We find that the trial court did not err in dismissing plaintiffs' causes of action and entering judgment in favor of defendant.

Plaintiffs next argue that defendant's motion to dismiss was not timely filed. The record shows that defendant was served with alias summons on June 13, 1968. The supplemental record filed by defendant shows that on July 11, 1968, after giving due notice to plaintiffs, defendant moved for an additional thirty days within which to appear and answer or otherwise plead to plaintiffs' complaint. The trial court granted defendant's motion. On July 15, 1968, defendant filed his motion to dismiss. Therefore, plaintiffs' claim that the motion to dismiss was not timely filed is without merit.

• 4 We point out that at no time did plaintiffs object to the alleged untimely filing by defendant of his appearance or motion to dismiss. Plaintiffs cannot now raise this point for the first time on appeal. Setliff v. Reinbold, 73 Ill. App.2d 208, and Department of Finance v. Schmidt, 374 Ill. 351.

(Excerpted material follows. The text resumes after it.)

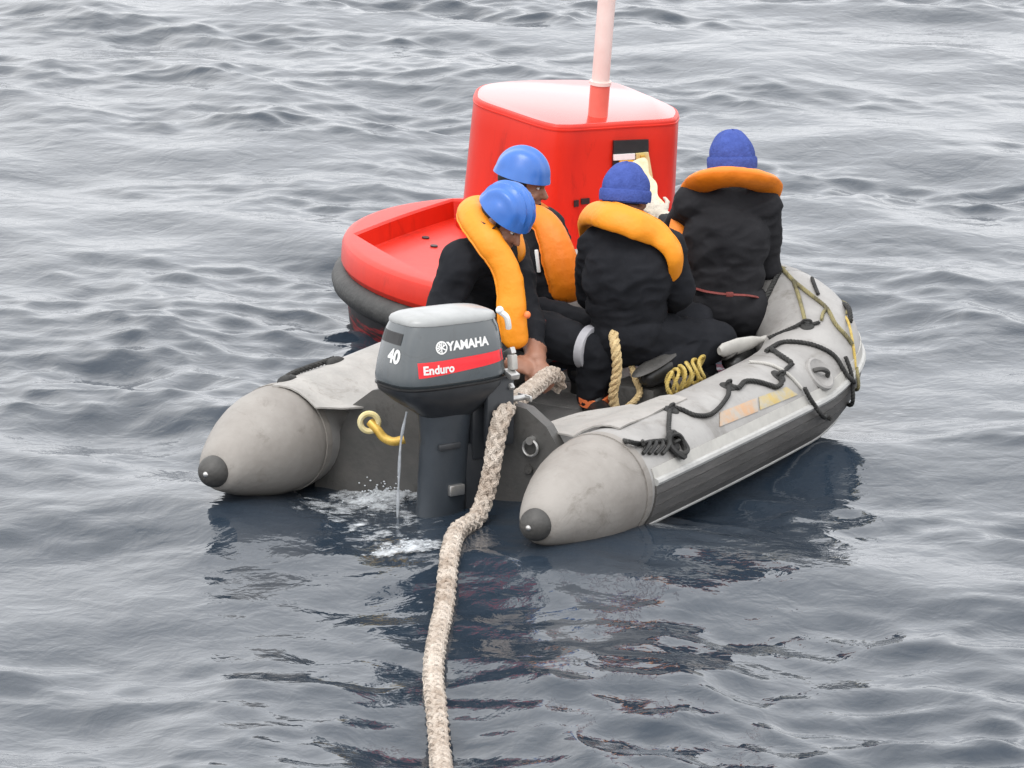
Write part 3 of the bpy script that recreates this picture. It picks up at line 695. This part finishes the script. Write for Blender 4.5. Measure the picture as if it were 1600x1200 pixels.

Plaintiffs also contend that the dismissal of their complaint violated their due process and equal protection rights under the Fourteenth Amendment of the United States Constitution. However, plaintiffs cite no authority for this argument and we believe it is without merit. See Horn v. City of Chicago, 403 Ill. 549, 560.

The judgment is affirmed.

Judgment affirmed.

ENGLISH, P.J., and LORENZ, J., concur.

NOTES

[*] Supreme Court Rules, 110A, § 103:

(b) Dismissal for Lack of Diligence. If the plaintiff fails to exercise reasonable diligence to obtain service prior to the expiration of the applicable statute of limitations, the action as a whole or as to any unserved defendant may be dismissed without prejudice. If the failure to exercise reasonable diligence to obtain service occurs after the expiration of the applicable statute of limitations, the dismissal shall be with prejudice. In either case the dismissal may be made on the application of any defendant or on the court's own motion.